Of this gospel I was made a minister according to the gift of God's grace, which was given me by the working of his power. To me, though I am the very least of all the saints, this grace was given, to preach to the Gentiles the unsearchable riches of Christ, and to bring to light for everyone what is the plan of the mystery hidden for ages in God, who created all things. (ESV)
In the midst of this letter to believers in Ephesus, the author identifies himself as Paul, a prisoner of Jesus Christ for the sake of the Gentiles. Until relatively recently this author was well known as Saul, the persecutor of Christianity. There is a beautiful irony in this.

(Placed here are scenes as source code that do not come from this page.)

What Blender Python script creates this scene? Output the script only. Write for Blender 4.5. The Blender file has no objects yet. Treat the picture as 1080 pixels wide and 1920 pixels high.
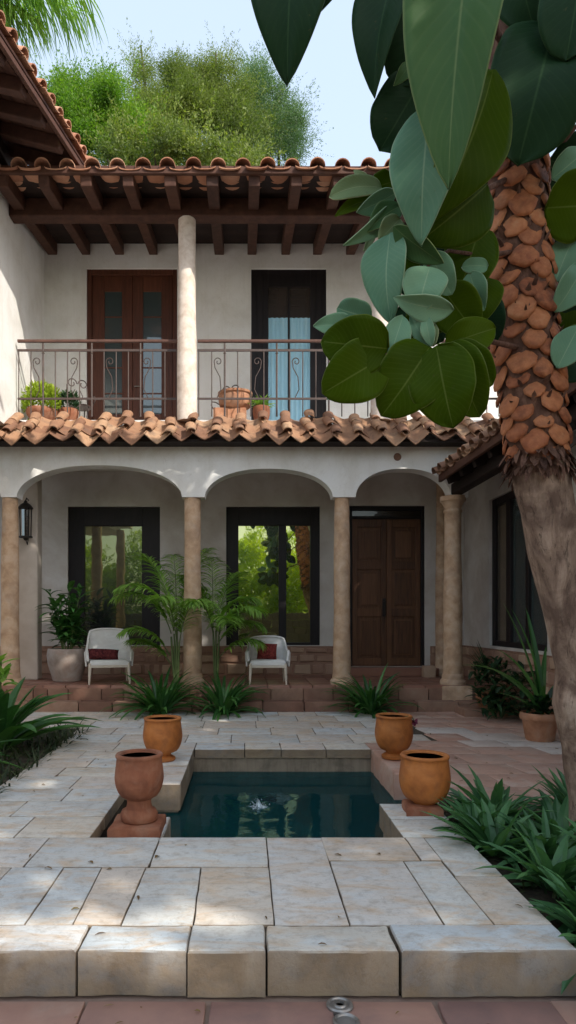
import bpy, math, random
from mathutils import Vector, Matrix, noise
R = math.radians
rng = random.Random(7)
U = rng.uniform
scene = bpy.context.scene
COL = scene.collection
EYE = 1.62            # camera height above the stone deck (deck top is z = 0)


def at(px, py, y):
    """Point of the courtyard at depth y that the photograph shows at (px, py)."""
    return Vector(((px - 460) * y / 1250, y, EYE - (py - 1160) * y / 1250))


# ---------------------------------------------------------------- mesh builder
class MB:
    def __init__(s):
        s.v = []; s.f = []; s.t = []; s.m = []

    def quad(s, a, b, c, d, t=.5, m=0):
        n = len(s.v); s.v += [tuple(a), tuple(b), tuple(c), tuple(d)]
        s.f.append((n, n + 1, n + 2, n + 3)); s.t.append(t); s.m.append(m)

    def tri(s, a, b, c, t=.5, m=0):
        n = len(s.v); s.v += [tuple(a), tuple(b), tuple(c)]
        s.f.append((n, n + 1, n + 2)); s.t.append(t); s.m.append(m)

    def box(s, x0, y0, z0, x1, y1, z1, t=None, m=0):
        if t is None: t = U(0, 1)
        n = len(s.v)
        s.v += [(x0, y0, z0), (x1, y0, z0), (x1, y1, z0), (x0, y1, z0), (x0, y0, z1), (x1, y0, z1), (x1, y1, z1), (x0, y1, z1)]
        for f in ((0, 3, 2, 1), (4, 5, 6, 7), (0, 1, 5, 4), (1, 2, 6, 5), (2, 3, 7, 6), (3, 0, 4, 7)):
            s.f.append(tuple(n + i for i in f)); s.t.append(t); s.m.append(m)

    def bar(s, a, b, w, h, t=None, up=(0, 0, 1), m=0):
        """A rectangular timber from a to b."""
        if t is None: t = U(0, 1)
        a, b = Vector(a), Vector(b); d = (b - a).normalized()
        sx = d.cross(Vector(up)).normalized(); sz = sx.cross(d).normalized()
        n = len(s.v)
        for p in (a, b):
            for i, j in ((-1, -1), (1, -1), (1, 1), (-1, 1)):
                s.v.append(tuple(p + sx * w * .5 * i + sz * h * .5 * j))
        for f in ((0, 1, 2, 3), (7, 6, 5, 4), (0, 4, 5, 1), (1, 5, 6, 2), (2, 6, 7, 3), (3, 7, 4, 0)):
            s.f.append(tuple(n + i for i in f)); s.t.append(t); s.m.append(m)

    def tube(s, pts, rad, n=8, t=.5, m=0, cap=True):
        pts = [Vector(p) for p in pts]
        if not hasattr(rad, '__len__'): rad = [rad] * len(pts)
        rings = []; ref = None
        for i, p in enumerate(pts):
            d = (pts[min(i + 1, len(pts) - 1)] - pts[max(i - 1, 0)]).normalized()
            if ref is None:
                ref = Vector((1, 0, 0)) if abs(d.x) < .8 else Vector((0, 1, 0))
            u = (ref - d * ref.dot(d)).normalized(); w = d.cross(u); ref = u
            base = len(s.v)
            for k in range(n):
                a = 2 * math.pi * k / n
                s.v.append(tuple(p + (u * math.cos(a) + w * math.sin(a)) * rad[i]))
            rings.append(base)
        for i in range(len(rings) - 1):
            for k in range(n):
                k2 = (k + 1) % n
                s.f.append((rings[i] + k, rings[i] + k2, rings[i + 1] + k2, rings[i + 1] + k)); s.t.append(t); s.m.append(m)
        if cap:
            s.f.append(tuple(rings[0] + k for k in reversed(range(n)))); s.t.append(t); s.m.append(m)
            s.f.append(tuple(rings[-1] + k for k in range(n))); s.t.append(t); s.m.append(m)

    def lathe(s, prof, c, n=32, t=.5, m=0, wob=0.0, sx=1.0, sy=1.0):
        """prof: list of (radius, z) from bottom to top (outside) and on down the inside."""
        base = len(s.v); seed = U(0, 50)
        for r, z in prof:
            for k in range(n):
                a = 2 * math.pi * k / n
                q = r * (1 + wob * noise.noise((math.cos(a) * 1.3 + seed, math.sin(a) * 1.3, z * 2.5)))
                s.v.append((c[0] + q * math.cos(a) * sx, c[1] + q * math.sin(a) * sy, c[2] + z))
        for i in range(len(prof) - 1):
            for k in range(n):
                k2 = (k + 1) % n
                s.f.append((base + i * n + k, base + i * n + k2, base + (i + 1) * n + k2, base + (i + 1) * n + k)); s.t.append(t); s.m.append(m)
        if prof[0][0] > 1e-4:
            s.f.append(tuple(base + k for k in reversed(range(n)))); s.t.append(t); s.m.append(m)
        if prof[-1][0] > 1e-4:
            s.f.append(tuple(base + (len(prof) - 1) * n + k for k in range(n))); s.t.append(t); s.m.append(m)

    def slab(s, poly, z0, z1, bev=.012, jit=.006, t=None, step=.09, m=0, tilt=.002):
        """A hand-cut stone: poly is a convex plan outline (counter clockwise); chipped edges, eased arris."""
        if t is None: t = U(0, 1)
        cx = sum(p[0] for p in poly) / len(poly); cy = sum(p[1] for p in poly) / len(poly)
        out = []
        for i in range(len(poly)):
            a, b = poly[i], poly[(i + 1) % len(poly)]
            L = math.hypot(b[0] - a[0], b[1] - a[1]); k = max(1, int(L / step))
            nx, ny = (b[1] - a[1]) / max(L, 1e-6), -(b[0] - a[0]) / max(L, 1e-6)
            for j in range(k):
                f = j / k; x = a[0] + (b[0] - a[0]) * f; y = a[1] + (b[1] - a[1]) * f
                if j == 0:
                    d = .008 * U(.3, 1.0); L2 = math.hypot(cx - x, cy - y)
                    out.append((x + (cx - x) / L2 * d, y + (cy - y) / L2 * d))
                else:
                    q = -abs(jit * (1.2 * noise.noise((x * 3.1, y * 3.1, t * 9)) + U(-.6, .6)))
                    out.append((x + nx * q, y + ny * q))
        n = len(out); base = len(s.v)
        ta, tb = U(-tilt, tilt), U(-tilt, tilt)
        def zz(x, y): return z1 + ta * (x - cx) * 2 + tb * (y - cy) * 2
        for x, y in out: s.v.append((x, y, z0))
        for x, y in out: s.v.append((x, y, zz(x, y) - bev))
        for k, sc in ((1, .45), (2, 1.3)):
            for x, y in out:
                L2 = max(1e-4, math.hypot(cx - x, cy - y)); d = bev * sc
                s.v.append((x + (cx - x) / L2 * d, y + (cy - y) / L2 * d, zz(x, y) - (bev * .3 if k == 1 else 0)))
        for r in range(3):
            for k in range(n):
                k2 = (k + 1) % n
                s.f.append((base + r * n + k, base + r * n + k2, base + (r + 1) * n + k2, base + (r + 1) * n + k)); s.t.append(t); s.m.append(m)
        s.f.append(tuple(base + 3 * n + k for k in range(n))); s.t.append(t); s.m.append(m)

    # --- plants
    def blade(s, base, az, elev, length, width, droop=1.0, t=.5, n=6, fold=.25, shape='strap', m=0, twist=0.0):
        p = Vector(base); e = elev
        ca, sa = math.cos(az), math.sin(az)
        side = Vector((-sa, ca, 0)); prev = None
        for i in range(n + 1):
            f = i / n
            if shape == 'strap': w = width * min(1, .55 + f * 2.2) * (1 - f ** 2.6) ** .8
            elif shape == 'oval': w = width * max(.0, math.sin(math.pi * min(1, f * .97 + .03) ** .8)) ** .8
            else: w = width * (1 - f) ** .7 * min(1, .3 + 3 * f)
            d = Vector((ca * math.cos(e), sa * math.cos(e), math.sin(e)))
            up = side.cross(d) * -1
            if twist: sd = (side * math.cos(twist * f) + up * math.sin(twist * f))
            else: sd = side
            row = (p + sd * w * .5 + up * w * fold, p, p - sd * w * .5 + up * w * fold)
            if prev:
                s.quad(prev[0], prev[1], row[1], row[0], t, m); s.quad(prev[1], prev[2], row[2], row[1], t, m)
            prev = row
            p = p + d * (length / n); e -= droop / n
        return p

    def leafcard(s, p, d, nrm, L, w, t=.5, m=0):
        d = d.normalized(); sd = d.cross(nrm)
        if sd.length < 1e-5: sd = d.orthogonal()
        sd = sd.normalized() * w * .5
        s.quad(p, p + d * L * .45 + sd, p + d * L, p + d * L * .45 - sd, t, m)

    def build(s, name, mats, parent=None, smooth=None, bevel=0, solid=0, weld=False, root=None, sub=0):
        me = bpy.data.meshes.new(name)
        off = Vector((0, 0, 0))
        q = parent
        while q is not None:
            off += q.location; q = q.parent
        vs = s.v if off.length == 0 else [(v[0] - off.x, v[1] - off.y, v[2] - off.z) for v in s.v]
        me.from_pydata(vs, [], s.f)
        if not isinstance(mats, (list, tuple)): mats = [mats]
        for mm in mats: me.materials.append(mm)
        if len(mats) > 1: me.polygons.foreach_set('material_index', s.m)
        at_ = me.attributes.new('tint', 'FLOAT', 'FACE'); at_.data.foreach_set('value', s.t)
        me.update()
        if weld:
            import bmesh
            bm = bmesh.new(); bm.from_mesh(me); bmesh.ops.remove_doubles(bm, verts=bm.verts, dist=1e-4); bm.to_mesh(me); bm.free()
        if smooth is not None:
            me.polygons.foreach_set('use_smooth', [True] * len(me.polygons))
            if smooth < 180: me.set_sharp_from_angle(angle=R(smooth))
        o = bpy.data.objects.new(name, me); COL.objects.link(o)
        if parent is not None: o.parent = parent
        if solid:
            md = o.modifiers.new('thick', 'SOLIDIFY'); md.thickness = solid; md.offset = -1
        if bevel:
            md = o.modifiers.new('ease', 'BEVEL'); md.width = bevel; md.segments = 2; md.limit_method = 'ANGLE'; md.angle_limit = R(40); md.harden_normals = False
        if sub:
            md = o.modifiers.new('soft', 'SUBSURF'); md.levels = sub; md.render_levels = sub
        return o


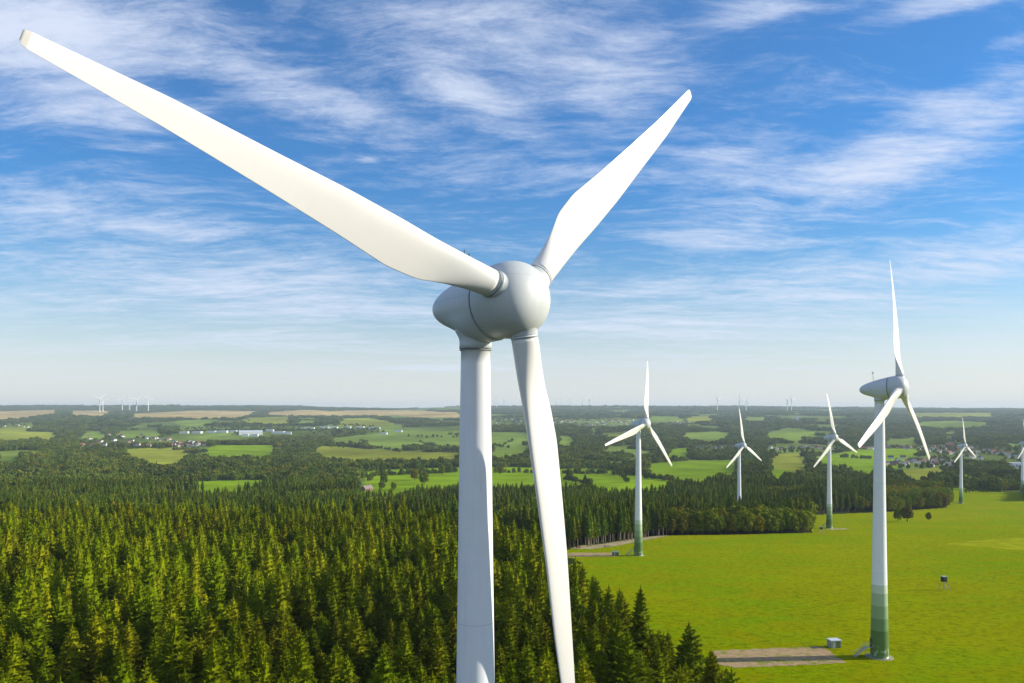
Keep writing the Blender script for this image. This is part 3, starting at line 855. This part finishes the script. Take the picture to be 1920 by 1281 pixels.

By God's grace and power, the jailer has become the jailed, and joyfully so. The irony continues as he declares that his God-given mission is to preach a gospel of salvation, adoption and inclusion to a people group formerly seen as excluded. The orphans are now sons and daughters, by God's grace and self-giving love. A great reversal, a sweet restoration occurs here. A new paradigm offered, a new identity outlined.
Our former identity was one of following the course of this world, living in the passions of the flesh and by nature children of wrath (Eph. 2:1-3). But now we have been offered life even while we were dead in our sins; by grace we have been saved (2:4-5). Now we are called his handiwork (2:10) and members of God’s household (2:19).
As a human on the planet Earth in the year 2023, I have issues with my identity, specifically as a believer, my identity in Christ. To be honest, I often find myself in my day to day operating under a mixture of many identities, mindful of a multitude of ways I see and show myself.
I seek desperately for self-uniqueness and do not quite find it. I long intensely for self-purpose and never quite possess it. I construct and perform an elaborate self-presentation and never feel comfortable behind the mask... All this under the hood of a pretty average guy.
My natural human bent towards self-sufficiency combined with my need for identity places an unbearable burden on myself as well as on those around me. In my unbelieving state, I become enslaved by my thirst for identity and seek to enslave the people around me, to draw from the ones I love every drop of affirmation and appreciation, and again, I find I'm never satisfied.
By contrast, God, as an overflow of immeasurable love and grace, gifts believers a true, durable and effortless identity that we have only to humbly accept. That is all.
We are sons and daughters. We are his handiwork. We are born again with new hearts. We are in his hands and no one can take us out of them, including ourselves. We can find true peace in knowing that which we could never achieve was achieved on our behalf.
This new identity is not self-generated, and it’s not aspirational. As we abide in his love, he guides us, and we walk in the light of our new identity, baby-step by baby-step. We are propelled onward and upward in true and lasting identity and purpose for our lives.
Lord, help us to rest in our identity in you. All the obstacles we face in doing so, we ask for your power to remove. Give us truth about ourselves and help us to live in it. Thank you for your Spirit of Truth. Amen.